Hybrid Migration to Microsoft Office 365

Migrating any application to a public cloud is very similar to a migrant’s journey into a new land. Listening to success stories of new opportunities in the new land, a person takes the leap of faith to try it for himself. While it knows it has worked for many others, it doesn’t know if the new land will work for him because after all, everyone of us is unique.

Losing sight of the homeland onboard a plane (or vessel), every migrant’s heart is pounding filled with a mix of fear and hope.

When it comes to organizations using Microsoft Exchange, many of them have taken a leap of faith to move their email and messaging into Microsoft 365 public cloud. They spend weeks to months preparing for the ‘cutoff time’, a time when the mailboxes actually start to move from their years’ old on-premise MS Exchange into Microsoft 365 public cloud. For the IT Admin staff, this is the moment of mixed fear and hope; migration has kicked off...!

But with newer hybrid cloud technologies, it need not look like a ‘migration’. Hybrid cloud technologies enable peaceful co-existence of on-premise infrastructure with one or more public clouds as long as needed.



Hybrid Cloud initiatives start with deploying a Hybrid Cloud Control Panel (Hosting Controller is one). Once in place, the first thing it does is to interface with your existing on-premise infrastructure and applications and to transform them into a ‘Private Cloud’. This means, it will provide at least the following:
  • Self Serve Dashboards for all applications
  • IT Admin Dashboards
  • APIs for all control tasks
  • Fully automated provisioning and lifecycle.
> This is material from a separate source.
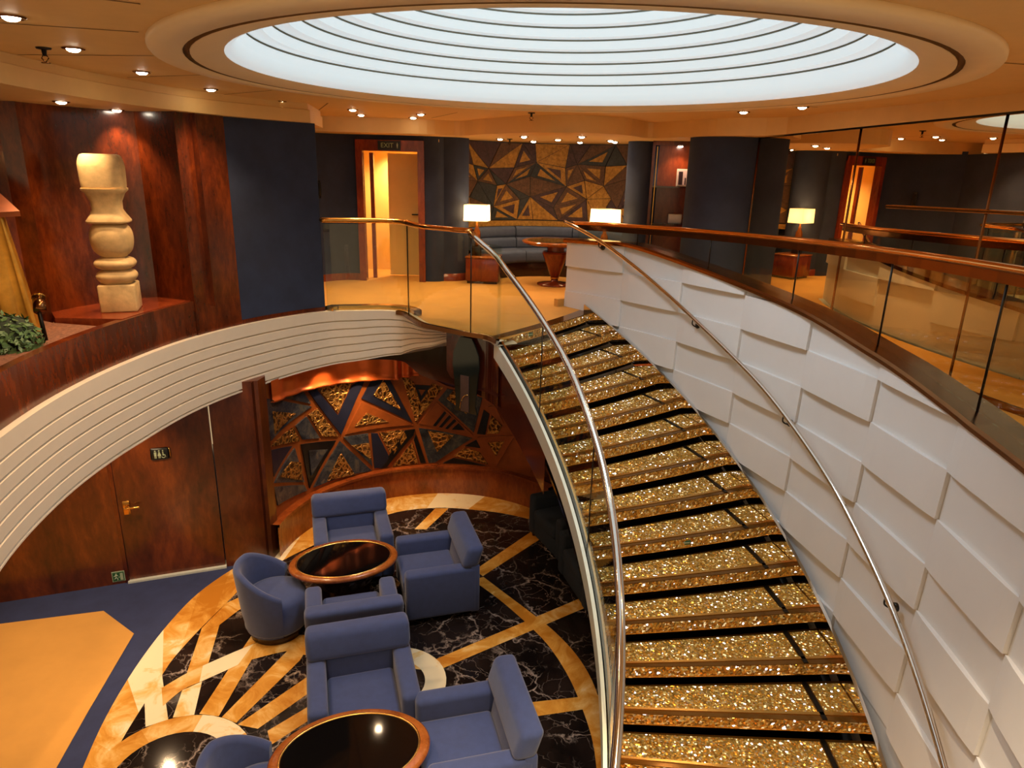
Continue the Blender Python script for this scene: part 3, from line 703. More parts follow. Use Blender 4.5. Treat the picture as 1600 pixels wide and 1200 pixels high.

For the specific case of migrating Exchange and other Microsoft enterprise applications and user accounts into Microsoft 365, the hybrid cloud approach provides the true essence of cloud computing in enabling ‘just as much migration as and when desirable’.
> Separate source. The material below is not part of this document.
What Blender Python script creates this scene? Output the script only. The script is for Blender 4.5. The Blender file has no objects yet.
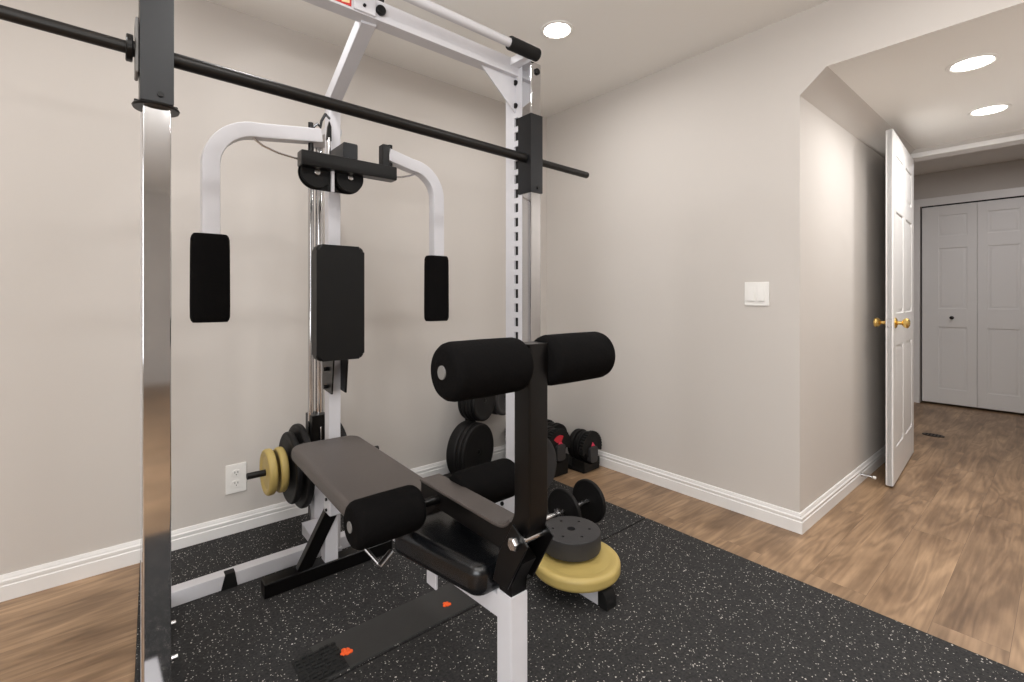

Mailbox Partitioned Configuration

In this hybrid cloud configuration, within an Active Directory Organizational Unit (OU), the IT staff chooses one or more mailboxes to be moved to Microsoft 365. Mailboxes are created automatically in Microsoft 365, the attached .psd files containing email and other data start to be exported, while this and all other mailboxes continue to operate as normal.




Once email data moved, the migrated mailbox starts to operate from Microsoft 365 while all other mailboxes stay on-premise with their data.
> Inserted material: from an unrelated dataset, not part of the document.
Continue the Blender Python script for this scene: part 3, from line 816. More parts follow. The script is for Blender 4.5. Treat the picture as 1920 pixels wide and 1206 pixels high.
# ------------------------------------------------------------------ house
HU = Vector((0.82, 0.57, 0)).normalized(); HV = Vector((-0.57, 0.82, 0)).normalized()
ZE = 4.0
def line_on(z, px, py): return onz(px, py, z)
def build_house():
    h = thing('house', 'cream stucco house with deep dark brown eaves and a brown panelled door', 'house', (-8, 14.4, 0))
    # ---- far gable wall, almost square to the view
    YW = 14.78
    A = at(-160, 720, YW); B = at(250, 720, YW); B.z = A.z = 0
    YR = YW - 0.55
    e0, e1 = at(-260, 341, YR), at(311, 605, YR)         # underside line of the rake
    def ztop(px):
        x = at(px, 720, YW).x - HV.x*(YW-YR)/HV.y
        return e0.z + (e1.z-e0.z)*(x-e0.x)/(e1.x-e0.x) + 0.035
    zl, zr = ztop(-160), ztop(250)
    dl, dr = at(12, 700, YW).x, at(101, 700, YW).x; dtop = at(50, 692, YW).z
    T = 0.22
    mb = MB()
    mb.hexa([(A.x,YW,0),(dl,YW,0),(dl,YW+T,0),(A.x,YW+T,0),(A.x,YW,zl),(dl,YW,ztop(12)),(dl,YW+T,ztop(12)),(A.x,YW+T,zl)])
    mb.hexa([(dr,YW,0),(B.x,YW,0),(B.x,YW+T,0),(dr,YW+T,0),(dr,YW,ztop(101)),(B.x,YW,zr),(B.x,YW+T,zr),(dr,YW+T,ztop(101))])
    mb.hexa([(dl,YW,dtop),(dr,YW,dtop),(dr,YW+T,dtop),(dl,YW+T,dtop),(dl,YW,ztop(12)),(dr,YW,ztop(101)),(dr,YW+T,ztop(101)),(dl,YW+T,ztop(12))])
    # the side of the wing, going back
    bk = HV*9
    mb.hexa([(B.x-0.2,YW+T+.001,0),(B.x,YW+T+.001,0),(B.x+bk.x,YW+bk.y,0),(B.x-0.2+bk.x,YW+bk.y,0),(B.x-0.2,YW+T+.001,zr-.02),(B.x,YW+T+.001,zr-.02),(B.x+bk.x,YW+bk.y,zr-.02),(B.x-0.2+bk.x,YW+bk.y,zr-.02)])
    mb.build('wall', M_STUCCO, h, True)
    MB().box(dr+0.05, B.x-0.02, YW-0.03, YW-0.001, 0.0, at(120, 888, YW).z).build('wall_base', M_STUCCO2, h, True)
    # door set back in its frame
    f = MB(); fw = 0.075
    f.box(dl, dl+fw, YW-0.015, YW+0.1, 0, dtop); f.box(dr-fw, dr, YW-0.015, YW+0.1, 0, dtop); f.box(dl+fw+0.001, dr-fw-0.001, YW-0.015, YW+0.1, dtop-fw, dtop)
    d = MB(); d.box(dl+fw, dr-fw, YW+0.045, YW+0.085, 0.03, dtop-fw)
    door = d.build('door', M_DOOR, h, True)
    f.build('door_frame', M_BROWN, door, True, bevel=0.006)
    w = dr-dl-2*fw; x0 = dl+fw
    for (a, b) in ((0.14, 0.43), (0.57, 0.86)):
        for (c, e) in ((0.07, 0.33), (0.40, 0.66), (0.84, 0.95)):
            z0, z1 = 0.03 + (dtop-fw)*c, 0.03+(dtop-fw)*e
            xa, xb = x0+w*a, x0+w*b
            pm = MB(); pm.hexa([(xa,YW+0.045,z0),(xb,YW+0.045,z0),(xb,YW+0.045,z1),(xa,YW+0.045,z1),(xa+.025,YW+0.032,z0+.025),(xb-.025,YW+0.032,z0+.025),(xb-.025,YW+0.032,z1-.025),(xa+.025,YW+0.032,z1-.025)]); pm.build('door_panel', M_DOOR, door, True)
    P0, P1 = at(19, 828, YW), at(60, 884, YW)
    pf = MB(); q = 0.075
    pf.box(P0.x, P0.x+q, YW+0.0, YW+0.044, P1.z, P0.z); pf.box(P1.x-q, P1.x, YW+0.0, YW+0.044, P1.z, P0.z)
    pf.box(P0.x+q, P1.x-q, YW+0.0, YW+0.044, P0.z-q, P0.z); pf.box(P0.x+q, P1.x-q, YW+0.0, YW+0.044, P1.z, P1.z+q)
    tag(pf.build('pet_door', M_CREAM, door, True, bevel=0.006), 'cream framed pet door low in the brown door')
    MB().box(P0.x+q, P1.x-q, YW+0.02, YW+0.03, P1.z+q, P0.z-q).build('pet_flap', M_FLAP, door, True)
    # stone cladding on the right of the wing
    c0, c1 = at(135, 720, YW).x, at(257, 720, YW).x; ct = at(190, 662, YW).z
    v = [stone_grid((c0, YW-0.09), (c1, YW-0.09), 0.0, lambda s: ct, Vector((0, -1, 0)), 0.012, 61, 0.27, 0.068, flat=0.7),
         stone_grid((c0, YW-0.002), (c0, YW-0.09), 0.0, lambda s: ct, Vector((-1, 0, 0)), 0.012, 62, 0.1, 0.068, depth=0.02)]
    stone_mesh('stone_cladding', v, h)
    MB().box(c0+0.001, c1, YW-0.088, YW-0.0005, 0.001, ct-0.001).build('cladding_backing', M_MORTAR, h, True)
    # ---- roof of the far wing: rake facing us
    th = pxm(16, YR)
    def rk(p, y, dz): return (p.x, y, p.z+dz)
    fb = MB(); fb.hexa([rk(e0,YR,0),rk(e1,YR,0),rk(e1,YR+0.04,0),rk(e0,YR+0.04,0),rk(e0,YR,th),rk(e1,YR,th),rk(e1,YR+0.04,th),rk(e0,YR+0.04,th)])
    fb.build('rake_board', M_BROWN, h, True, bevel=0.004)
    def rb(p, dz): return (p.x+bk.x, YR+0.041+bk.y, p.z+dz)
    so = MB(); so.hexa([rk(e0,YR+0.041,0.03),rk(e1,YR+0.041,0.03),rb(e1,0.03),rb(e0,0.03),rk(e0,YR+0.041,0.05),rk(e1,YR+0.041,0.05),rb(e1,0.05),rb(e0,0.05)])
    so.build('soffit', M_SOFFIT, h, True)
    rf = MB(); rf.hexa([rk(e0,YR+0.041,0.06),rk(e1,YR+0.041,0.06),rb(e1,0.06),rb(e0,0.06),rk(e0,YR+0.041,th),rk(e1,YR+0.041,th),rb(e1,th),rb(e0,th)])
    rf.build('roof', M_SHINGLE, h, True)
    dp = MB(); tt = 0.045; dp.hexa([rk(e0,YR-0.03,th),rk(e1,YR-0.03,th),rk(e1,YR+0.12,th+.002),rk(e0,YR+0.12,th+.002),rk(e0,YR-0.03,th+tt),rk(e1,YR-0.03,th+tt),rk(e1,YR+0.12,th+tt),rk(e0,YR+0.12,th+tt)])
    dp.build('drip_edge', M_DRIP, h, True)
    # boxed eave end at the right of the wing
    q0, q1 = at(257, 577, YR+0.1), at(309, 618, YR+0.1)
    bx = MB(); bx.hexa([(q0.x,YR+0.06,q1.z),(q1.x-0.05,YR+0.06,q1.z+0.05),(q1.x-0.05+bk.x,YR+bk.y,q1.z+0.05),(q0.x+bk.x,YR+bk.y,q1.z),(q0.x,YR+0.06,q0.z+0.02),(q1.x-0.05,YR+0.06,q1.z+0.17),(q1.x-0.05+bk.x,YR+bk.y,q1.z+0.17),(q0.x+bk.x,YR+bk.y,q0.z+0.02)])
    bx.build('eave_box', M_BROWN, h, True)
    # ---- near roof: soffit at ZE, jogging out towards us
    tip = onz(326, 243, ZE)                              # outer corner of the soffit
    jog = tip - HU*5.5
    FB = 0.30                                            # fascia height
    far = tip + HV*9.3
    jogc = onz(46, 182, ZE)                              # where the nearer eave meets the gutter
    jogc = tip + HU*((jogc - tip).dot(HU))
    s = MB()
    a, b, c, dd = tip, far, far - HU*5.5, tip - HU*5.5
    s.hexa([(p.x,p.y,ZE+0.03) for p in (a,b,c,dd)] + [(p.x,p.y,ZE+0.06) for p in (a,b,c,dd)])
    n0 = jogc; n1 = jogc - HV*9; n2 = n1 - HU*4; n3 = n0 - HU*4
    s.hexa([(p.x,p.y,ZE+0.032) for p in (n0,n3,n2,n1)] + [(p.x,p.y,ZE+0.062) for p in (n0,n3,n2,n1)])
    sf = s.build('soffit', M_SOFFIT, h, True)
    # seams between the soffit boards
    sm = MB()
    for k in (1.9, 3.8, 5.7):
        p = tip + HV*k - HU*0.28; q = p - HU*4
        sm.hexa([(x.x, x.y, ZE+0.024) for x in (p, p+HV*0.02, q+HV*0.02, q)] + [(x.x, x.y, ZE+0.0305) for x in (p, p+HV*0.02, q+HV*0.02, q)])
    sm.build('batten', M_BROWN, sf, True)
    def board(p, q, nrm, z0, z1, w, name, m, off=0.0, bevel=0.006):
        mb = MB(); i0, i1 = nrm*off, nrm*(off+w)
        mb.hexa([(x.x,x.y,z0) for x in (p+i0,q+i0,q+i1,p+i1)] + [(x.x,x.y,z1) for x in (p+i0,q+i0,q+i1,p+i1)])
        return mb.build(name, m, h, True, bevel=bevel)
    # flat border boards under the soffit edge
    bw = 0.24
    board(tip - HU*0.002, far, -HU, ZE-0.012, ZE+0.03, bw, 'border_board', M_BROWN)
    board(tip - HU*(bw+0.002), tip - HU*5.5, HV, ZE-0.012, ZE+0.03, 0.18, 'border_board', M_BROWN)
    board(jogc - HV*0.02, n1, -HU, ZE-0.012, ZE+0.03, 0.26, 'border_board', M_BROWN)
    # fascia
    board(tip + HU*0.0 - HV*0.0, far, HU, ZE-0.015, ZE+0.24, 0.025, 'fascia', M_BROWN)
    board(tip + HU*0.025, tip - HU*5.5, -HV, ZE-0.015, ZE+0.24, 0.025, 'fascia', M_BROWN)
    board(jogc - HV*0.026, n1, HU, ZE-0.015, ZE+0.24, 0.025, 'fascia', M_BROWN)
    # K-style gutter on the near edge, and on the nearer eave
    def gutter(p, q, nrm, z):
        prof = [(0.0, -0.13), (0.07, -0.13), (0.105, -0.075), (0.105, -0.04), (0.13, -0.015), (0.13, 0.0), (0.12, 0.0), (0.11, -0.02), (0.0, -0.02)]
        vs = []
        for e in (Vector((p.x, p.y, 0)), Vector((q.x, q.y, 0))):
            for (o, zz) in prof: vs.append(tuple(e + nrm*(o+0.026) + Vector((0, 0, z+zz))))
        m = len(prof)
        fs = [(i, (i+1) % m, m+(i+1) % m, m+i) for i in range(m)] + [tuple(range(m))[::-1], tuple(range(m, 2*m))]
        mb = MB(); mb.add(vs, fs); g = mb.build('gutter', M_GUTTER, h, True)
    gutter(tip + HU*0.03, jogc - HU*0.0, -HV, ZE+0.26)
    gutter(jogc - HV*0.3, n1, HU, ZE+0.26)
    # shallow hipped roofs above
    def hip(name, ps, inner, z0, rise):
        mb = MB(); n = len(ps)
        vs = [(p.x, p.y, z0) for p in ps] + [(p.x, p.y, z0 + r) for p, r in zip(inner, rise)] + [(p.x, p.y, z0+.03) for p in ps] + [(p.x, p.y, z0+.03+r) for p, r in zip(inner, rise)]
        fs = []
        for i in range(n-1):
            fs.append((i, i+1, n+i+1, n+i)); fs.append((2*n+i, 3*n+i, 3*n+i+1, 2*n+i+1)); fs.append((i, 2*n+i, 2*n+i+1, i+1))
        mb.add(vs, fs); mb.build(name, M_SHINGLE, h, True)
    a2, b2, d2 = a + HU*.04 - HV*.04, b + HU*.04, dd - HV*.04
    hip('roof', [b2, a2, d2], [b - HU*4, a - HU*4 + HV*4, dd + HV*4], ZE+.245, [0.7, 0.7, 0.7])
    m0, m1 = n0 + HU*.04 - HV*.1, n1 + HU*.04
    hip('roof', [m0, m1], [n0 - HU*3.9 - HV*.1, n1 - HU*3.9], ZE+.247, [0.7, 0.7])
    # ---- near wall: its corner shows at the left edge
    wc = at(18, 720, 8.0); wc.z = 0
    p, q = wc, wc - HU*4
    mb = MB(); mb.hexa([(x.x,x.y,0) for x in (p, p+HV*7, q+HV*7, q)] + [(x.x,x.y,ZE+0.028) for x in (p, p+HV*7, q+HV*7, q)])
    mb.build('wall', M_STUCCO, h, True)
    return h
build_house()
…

IT staff can the choose to move some more mailboxes. They can plan to eventually move all mailboxes but to fulfill their organizational goals, they may choose to keep some mailboxes on-premise forever while only moving some to Microsoft 365.

This is usually done to either provider higher management with better options available in public clouds while keeping other staff on-premise. Or it may be to satisfy regulatory restrictions of keeping sensitive email data within a geographical boundary covered by on-premise infrastructure.

Application-Partitioned Configuration

In this hybrid cloud configuration, the IT staff chooses to turn on some applications into Microsoft 365 while keeping others applications on-premise for the same user.


A typical example is to keep email at on-premise MS exchange for some user while creating its account in Microsoft 365 for Skype for Business access.


Such things can be done for the interim period or may be permanent configurations.


Such hybrid cloud flexibility gives IT staff the freedom to choose how, when and what to migrate to public and again if something doesn’t work, bring it back on-premise without much hassle.